AIM: Write out exactly the lines from the start of the entries through the one that contains "vs.exposure = 0.0", including both.
▬▬▬
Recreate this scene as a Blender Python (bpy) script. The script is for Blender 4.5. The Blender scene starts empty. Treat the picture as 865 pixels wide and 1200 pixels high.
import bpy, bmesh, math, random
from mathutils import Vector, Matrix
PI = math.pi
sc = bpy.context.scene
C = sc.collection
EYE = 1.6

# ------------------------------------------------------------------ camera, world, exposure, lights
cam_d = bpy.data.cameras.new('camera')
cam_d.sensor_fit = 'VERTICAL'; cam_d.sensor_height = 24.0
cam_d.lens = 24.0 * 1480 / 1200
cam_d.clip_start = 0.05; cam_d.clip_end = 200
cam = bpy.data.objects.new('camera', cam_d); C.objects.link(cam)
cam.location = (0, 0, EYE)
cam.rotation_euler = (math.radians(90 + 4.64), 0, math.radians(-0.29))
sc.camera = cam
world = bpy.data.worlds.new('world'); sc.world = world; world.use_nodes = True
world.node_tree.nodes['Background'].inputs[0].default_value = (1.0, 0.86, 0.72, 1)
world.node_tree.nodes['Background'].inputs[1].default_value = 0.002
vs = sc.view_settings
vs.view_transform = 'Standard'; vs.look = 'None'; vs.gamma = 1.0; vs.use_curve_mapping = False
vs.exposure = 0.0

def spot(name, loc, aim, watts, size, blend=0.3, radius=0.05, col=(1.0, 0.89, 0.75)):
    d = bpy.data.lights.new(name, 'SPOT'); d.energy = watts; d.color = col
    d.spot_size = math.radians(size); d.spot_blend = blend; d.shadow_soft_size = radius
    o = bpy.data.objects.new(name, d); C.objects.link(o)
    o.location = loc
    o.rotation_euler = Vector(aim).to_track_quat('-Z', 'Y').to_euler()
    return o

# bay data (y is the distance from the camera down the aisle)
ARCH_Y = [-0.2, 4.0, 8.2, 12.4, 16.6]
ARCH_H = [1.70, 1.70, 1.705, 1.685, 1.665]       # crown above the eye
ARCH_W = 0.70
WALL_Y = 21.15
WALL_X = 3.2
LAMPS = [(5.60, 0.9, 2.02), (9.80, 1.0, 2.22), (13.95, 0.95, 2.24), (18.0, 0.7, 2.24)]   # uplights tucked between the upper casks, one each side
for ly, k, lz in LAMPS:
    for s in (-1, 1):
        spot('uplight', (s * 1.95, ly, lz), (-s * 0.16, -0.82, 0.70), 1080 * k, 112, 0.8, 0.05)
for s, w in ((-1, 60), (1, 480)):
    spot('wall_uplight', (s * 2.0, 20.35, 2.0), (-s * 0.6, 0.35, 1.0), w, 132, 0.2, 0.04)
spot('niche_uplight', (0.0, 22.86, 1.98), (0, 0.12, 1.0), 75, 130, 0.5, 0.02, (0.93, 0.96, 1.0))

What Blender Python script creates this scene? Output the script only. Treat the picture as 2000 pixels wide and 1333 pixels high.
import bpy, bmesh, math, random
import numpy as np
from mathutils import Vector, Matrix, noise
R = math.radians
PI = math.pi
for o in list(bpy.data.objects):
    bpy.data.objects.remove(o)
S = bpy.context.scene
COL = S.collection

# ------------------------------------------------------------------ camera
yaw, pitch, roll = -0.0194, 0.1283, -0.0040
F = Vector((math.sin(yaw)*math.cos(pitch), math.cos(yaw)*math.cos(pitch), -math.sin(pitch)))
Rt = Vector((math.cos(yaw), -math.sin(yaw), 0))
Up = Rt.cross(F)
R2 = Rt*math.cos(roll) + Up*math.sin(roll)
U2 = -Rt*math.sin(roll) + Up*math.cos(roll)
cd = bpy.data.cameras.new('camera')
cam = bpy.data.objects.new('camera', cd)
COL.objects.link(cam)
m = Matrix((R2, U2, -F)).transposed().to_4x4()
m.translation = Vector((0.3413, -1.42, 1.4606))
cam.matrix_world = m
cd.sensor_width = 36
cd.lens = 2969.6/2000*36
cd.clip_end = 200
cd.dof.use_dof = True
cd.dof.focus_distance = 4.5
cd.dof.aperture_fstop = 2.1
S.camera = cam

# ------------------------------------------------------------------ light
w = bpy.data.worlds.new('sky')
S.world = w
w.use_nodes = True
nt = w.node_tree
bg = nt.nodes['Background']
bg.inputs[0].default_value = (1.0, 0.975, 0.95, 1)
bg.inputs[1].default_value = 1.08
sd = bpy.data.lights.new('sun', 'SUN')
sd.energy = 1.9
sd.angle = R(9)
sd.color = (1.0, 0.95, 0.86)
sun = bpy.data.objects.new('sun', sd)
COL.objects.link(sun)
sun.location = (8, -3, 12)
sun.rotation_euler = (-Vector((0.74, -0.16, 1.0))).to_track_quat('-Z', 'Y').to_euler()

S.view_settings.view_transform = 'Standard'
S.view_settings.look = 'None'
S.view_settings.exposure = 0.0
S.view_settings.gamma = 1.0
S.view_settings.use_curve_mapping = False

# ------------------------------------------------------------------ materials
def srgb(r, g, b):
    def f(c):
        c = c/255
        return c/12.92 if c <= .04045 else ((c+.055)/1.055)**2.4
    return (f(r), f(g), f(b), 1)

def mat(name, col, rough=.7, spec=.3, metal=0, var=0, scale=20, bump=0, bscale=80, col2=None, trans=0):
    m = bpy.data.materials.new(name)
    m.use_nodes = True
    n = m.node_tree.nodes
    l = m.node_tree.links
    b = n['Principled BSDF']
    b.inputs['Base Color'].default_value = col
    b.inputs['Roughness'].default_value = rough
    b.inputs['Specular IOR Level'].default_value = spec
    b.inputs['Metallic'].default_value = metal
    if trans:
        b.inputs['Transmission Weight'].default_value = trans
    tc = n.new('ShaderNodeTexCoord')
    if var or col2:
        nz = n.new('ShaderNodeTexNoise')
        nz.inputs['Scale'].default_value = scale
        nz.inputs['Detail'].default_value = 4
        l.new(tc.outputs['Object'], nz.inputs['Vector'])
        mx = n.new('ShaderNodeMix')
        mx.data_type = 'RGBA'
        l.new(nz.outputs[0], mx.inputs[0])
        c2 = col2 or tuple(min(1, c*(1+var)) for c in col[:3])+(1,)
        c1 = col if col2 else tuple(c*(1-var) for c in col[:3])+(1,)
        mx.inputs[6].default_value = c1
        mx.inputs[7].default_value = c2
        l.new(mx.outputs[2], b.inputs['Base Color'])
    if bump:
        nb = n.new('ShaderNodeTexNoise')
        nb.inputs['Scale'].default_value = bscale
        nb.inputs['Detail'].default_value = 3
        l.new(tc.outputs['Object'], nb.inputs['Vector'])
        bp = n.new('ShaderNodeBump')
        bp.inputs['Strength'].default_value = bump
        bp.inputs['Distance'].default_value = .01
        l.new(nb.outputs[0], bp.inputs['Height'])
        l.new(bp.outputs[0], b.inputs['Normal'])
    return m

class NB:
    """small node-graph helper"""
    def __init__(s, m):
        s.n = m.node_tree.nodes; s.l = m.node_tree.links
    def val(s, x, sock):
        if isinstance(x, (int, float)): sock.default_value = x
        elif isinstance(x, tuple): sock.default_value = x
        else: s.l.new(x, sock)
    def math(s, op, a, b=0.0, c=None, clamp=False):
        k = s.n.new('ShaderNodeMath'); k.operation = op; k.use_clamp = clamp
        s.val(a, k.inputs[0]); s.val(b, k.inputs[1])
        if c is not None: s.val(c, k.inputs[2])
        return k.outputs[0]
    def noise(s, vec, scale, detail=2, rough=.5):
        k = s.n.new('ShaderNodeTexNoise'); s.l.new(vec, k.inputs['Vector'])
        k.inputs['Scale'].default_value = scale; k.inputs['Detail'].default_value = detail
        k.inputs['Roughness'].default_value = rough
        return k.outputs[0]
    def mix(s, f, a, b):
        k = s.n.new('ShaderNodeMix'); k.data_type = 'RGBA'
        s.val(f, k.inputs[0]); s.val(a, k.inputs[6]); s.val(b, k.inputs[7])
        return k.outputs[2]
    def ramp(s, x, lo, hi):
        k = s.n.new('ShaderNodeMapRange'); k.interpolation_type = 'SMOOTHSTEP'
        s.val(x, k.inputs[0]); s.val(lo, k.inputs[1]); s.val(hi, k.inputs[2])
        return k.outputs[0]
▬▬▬
RESULT FOR THIS TASK:
Recreate this scene as a Blender Python (bpy) script. The script is for Blender 4.5. The Blender scene starts empty. Treat the picture as 865 pixels wide and 1200 pixels high.
import bpy, bmesh, math, random
from mathutils import Vector, Matrix
PI = math.pi
sc = bpy.context.scene
C = sc.collection
EYE = 1.6

# ------------------------------------------------------------------ camera, world, exposure, lights
cam_d = bpy.data.cameras.new('camera')
cam_d.sensor_fit = 'VERTICAL'; cam_d.sensor_height = 24.0
cam_d.lens = 24.0 * 1480 / 1200
cam_d.clip_start = 0.05; cam_d.clip_end = 200
cam = bpy.data.objects.new('camera', cam_d); C.objects.link(cam)
cam.location = (0, 0, EYE)
cam.rotation_euler = (math.radians(90 + 4.64), 0, math.radians(-0.29))
sc.camera = cam
world = bpy.data.worlds.new('world'); sc.world = world; world.use_nodes = True
world.node_tree.nodes['Background'].inputs[0].default_value = (1.0, 0.86, 0.72, 1)
world.node_tree.nodes['Background'].inputs[1].default_value = 0.002
vs = sc.view_settings
vs.view_transform = 'Standard'; vs.look = 'None'; vs.gamma = 1.0; vs.use_curve_mapping = False
vs.exposure = 0.0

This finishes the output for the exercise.